Just what? Just re-emphasizing that you are lower down on my list of priorities than a friend of a friend that may or may not be having a cocktail at Café Rouge?


Limit time

We limit screen time for our children, but maybe we need to be limiting it for ourselves. You know, lead by example. Show them what interaction can be. When the kids get home from school, my mobile is going away in a drawer until both kids are in bed. Buzzfeed quizzes, Facebook and Twitter scrolling, emails… the lot. It will all still be there when my kids are in bed, content that they have actually been listened to, not heard, but truly listened to. Eye contact, questions, reflection and all. Sure, it may be hard at first, hard but necessary.


 Sounds off and turn over 

At the weekends in my house screen time extends for us all, but I know that my kids are happier out in nature and playing board games as a family. The togetherness is what they love. How often do we go somewhere for the kids, but have that little intruder with us, poised to check it in response to any ping, ring or if you already have your sounds off, lighting up. That is not togetherness. I actually think that most of us, me included, respond to a ping or a screen lighting up faster than we do to ‘Mummy, can I have…?’ So silence the trill of the beast, what right does it have to interrupt sacred family time anyway? It can all wait.

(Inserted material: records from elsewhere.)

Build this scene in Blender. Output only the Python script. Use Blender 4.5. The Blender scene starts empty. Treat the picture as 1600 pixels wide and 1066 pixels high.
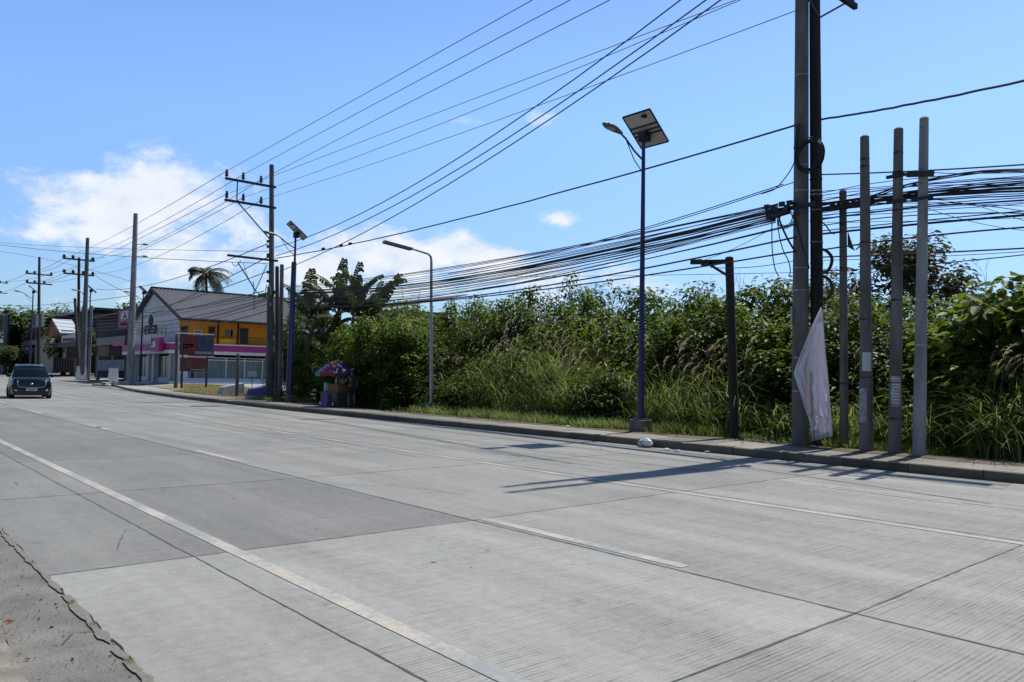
import bpy, math, random
import numpy as np
from mathutils import Vector, Matrix
random.seed(7); rng = np.random.default_rng(11)
scene = bpy.context.scene
C = scene.collection
# ------------------------------------------------------------------ camera
# world: X runs along the road (the far traffic lane leads to -X), Y across it, z up
FPX = 1225.0; PITCH = math.atan(57/1225.); ROLL = math.atan(.018); YAW = math.radians(40.6)
F0 = Vector((-math.cos(YAW), math.sin(YAW), 0)); R0 = Vector((math.sin(YAW), math.cos(YAW), 0))
FW = F0*math.cos(PITCH) + Vector((0, 0, math.sin(PITCH))); U0 = R0.cross(FW)
RT = R0*math.cos(ROLL) + U0*math.sin(ROLL); UP = U0*math.cos(ROLL) - R0*math.sin(ROLL)
OC = Vector((0, 0, 1.55))
cam = bpy.data.cameras.new('camera'); co = bpy.data.objects.new('camera', cam); C.objects.link(co)
M3 = Matrix((RT, UP, -FW)).transposed()
co.matrix_world = Matrix.Translation(OC) @ M3.to_4x4()
cam.sensor_width = 36; cam.lens = FPX/1600*36; cam.clip_start = .05; cam.clip_end = 6000
scene.camera = co
def ray(x, y): return FW*FPX + RT*(x-800) - UP*(y-533)
def PG(x, y, z=0.):
    d = ray(x, y); return OC + d*((z-OC.z)/d.z)
def PV(x, y, Y):
    d = ray(x, y); return OC + d*(Y/d.y)
def PX(x, y, X):
    d = ray(x, y); return OC + d*(X/d.x)
# ------------------------------------------------------------------ sky and sun
SUN_EL = math.radians(63); SUN_DIR = Vector((-.10*math.cos(SUN_EL), .995*math.cos(SUN_EL), math.sin(SUN_EL))).normalized()
world = bpy.data.worlds.new('World'); scene.world = world; world.use_nodes = True
wt = world.node_tree; wt.nodes.clear(); wn = wt.nodes.new; wl = wt.links.new
wout = wn('ShaderNodeOutputWorld'); bg = wn('ShaderNodeBackground'); wl(bg.outputs[0], wout.inputs[0])
sky = wn('ShaderNodeTexSky'); sky.sky_type = 'NISHITA'; sky.sun_disc = False
sky.sun_elevation = SUN_EL; sky.sun_rotation = math.atan2(SUN_DIR.x, SUN_DIR.y)
sky.air_density = 1.0; sky.dust_density = .6; sky.ozone_density = 1.6; sky.altitude = 0
bg.inputs[1].default_value = .105
tc = wn('ShaderNodeTexCoord')
def wmath(op, a, b=None, c=None):
    n = wn('ShaderNodeMath'); n.operation = op
    for i, v in enumerate((a, b, c)):
        if v is None: continue
        if isinstance(v, (int, float)): n.inputs[i].default_value = v
        else: wl(v, n.inputs[i])
    return n.outputs[0]
def wdot(vec):
    n = wn('ShaderNodeVectorMath'); n.operation = 'DOT_PRODUCT'; wl(tc.outputs['Generated'], n.inputs[0]); n.inputs[1].default_value = vec
    return n.outputs['Value']
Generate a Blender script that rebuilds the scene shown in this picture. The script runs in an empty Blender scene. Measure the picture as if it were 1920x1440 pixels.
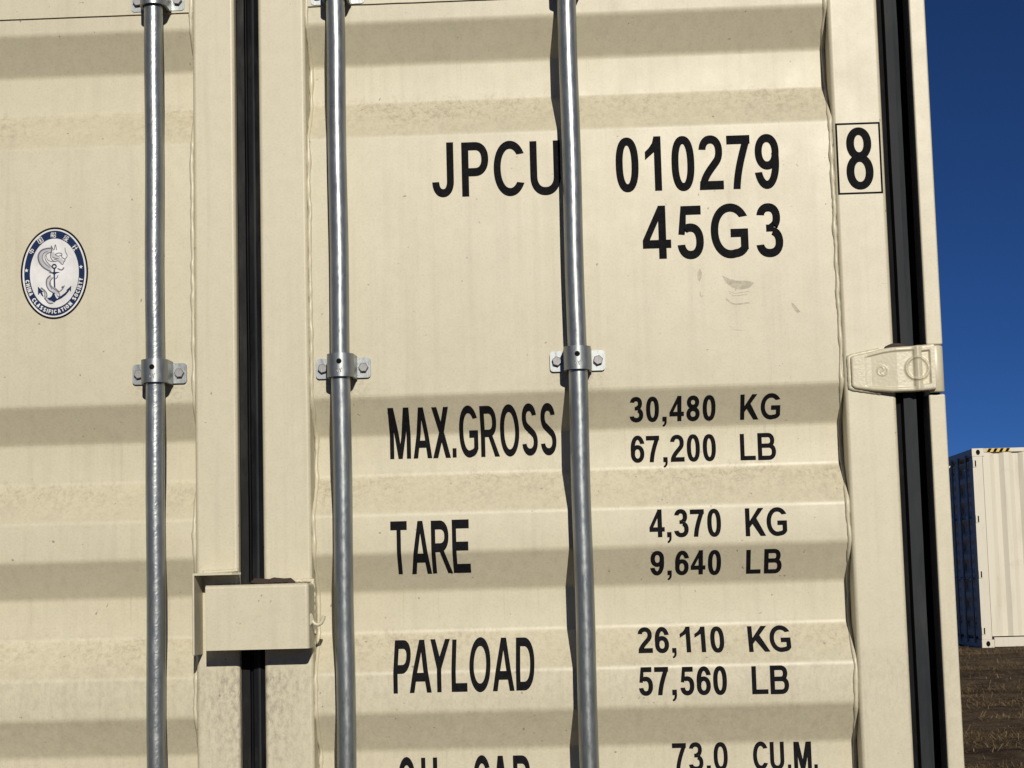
import bpy, bmesh, math, random
from mathutils import Vector, Matrix, noise
random.seed(7)
sc = bpy.context.scene
R = math.radians

# ------------------------------------------------------------------ camera
cam_d = bpy.data.cameras.new('camera')
cam = bpy.data.objects.new('camera', cam_d)
sc.collection.objects.link(cam)
cam.matrix_world = Matrix(((0.998734, 0.030413, 0.040074, 0.59295),
                           (0.043171, -0.109149, -0.993088, -3.16733),
                           (-0.025829, 0.993560, -0.110323, 1.35),
                           (0, 0, 0, 1)))
cam_d.sensor_width = 36.0
cam_d.lens = 63.75
cam_d.clip_start = 0.05
cam_d.clip_end = 3000
sc.camera = cam

# ------------------------------------------------------------------ light
TO_SUN = Vector((0.20, -1.0, 0.43)).normalized()
world = bpy.data.worlds.new('World')
sc.world = world
world.use_nodes = True
wn = world.node_tree
wn.nodes.clear()
sky = wn.nodes.new('ShaderNodeTexSky')
sky.sky_type = 'NISHITA'
sky.sun_disc = False
sky.sun_elevation = math.asin(TO_SUN.z)
sky.sun_rotation = math.atan2(TO_SUN.x, TO_SUN.y)
sky.altitude = 7000
sky.air_density = 0.85
sky.dust_density = 1.0
sky.ozone_density = 10.0
bg = wn.nodes.new('ShaderNodeBackground')
bg.inputs['Strength'].default_value = 0.05
out = wn.nodes.new('ShaderNodeOutputWorld')
wn.links.new(sky.outputs[0], bg.inputs['Color'])
wn.links.new(bg.outputs[0], out.inputs['Surface'])

sun_d = bpy.data.lights.new('sun', 'SUN')
sun_d.energy = 5.0
sun_d.angle = R(0.5)
sun_d.color = (1.0, 0.935, 0.83)
sun = bpy.data.objects.new('sun', sun_d)
sc.collection.objects.link(sun)
sun.rotation_euler = TO_SUN.to_track_quat('Z', 'Y').to_euler()
sun.location = (4, -12, 8)

vs = sc.view_settings
vs.view_transform = 'Standard'
vs.look = 'None'
vs.exposure = -0.24
vs.gamma = 1.0
vs.use_curve_mapping = False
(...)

 Limit pictures of days out

When we have our togetherness time, the mobile will only come out for pictures. Just a couple of snaps to mark our day. Not heavily orchestrated pictures to depict a perfect family life, which by the way, my kids hate. ‘I thought we were at the park to play mum, not to take perfect pictures for Facebook.’ Don’t we all fall short of this? Who are these pictures for anyway? Isn’t it better to get the firsthand experience of togetherness time rather than looking at the day through the mobile? Why do we choose to do a job (Video/Pics), for other people (Facebook) rather than be there, first hand and present. Are our Facebook friends that important that they get the VIP treatment above us? You are there, experiencing family time, so why not be there 100%


No tech at mealtimes

We have always had this rule but I have noticed things sliding, and not from the children. If one of us has the mobile nearby we all, without exception, have a different mealtime. One of us is elsewhere in mind and so how can it be the grounding part of the day it is intended to be? We can fool ourselves that we need to have it sat next to us just in case, but why? A mealtime at our house last 15 minutes or so. Is anything that pressing that it can’t wait and allow you time to be immersed in your family.


I am not unrealistic. Mobiles are an amazing invention. I couldn’t live without mine for sure, and since I have started blogging it is like my right arm. Interestingly, on a blogging Facebook page a fellow blogger Tom at rejoiced in the fact that he had banned his phone from bathtime routines for his son. He gave his son his full attention. The comments that followed were ALL, without exception, reiterating his frustration at feeling controlled by his mobile. This epidemic is widespread.


A mobile is a tool a blogger can’t do without, and there are countless other jobs that require you to use a mobile. I get that there may be times when you are waiting on something really important, but maybe we should be asking ourselves the question, ‘Is this email important enough to possibly make my child feel they are not a priority?’ If the answer is no, then put it facedown and walk away. Trust me, the gains you will make will only compound the decision that people can wait. The world won’t end.


I would love to know your thoughts on this. How do you control device demons in your house? Do you have any tips? If so, please share, we could all do with support in this. I am signing off now and going to cheer on my little gymnast. I will let you know how we get on with it.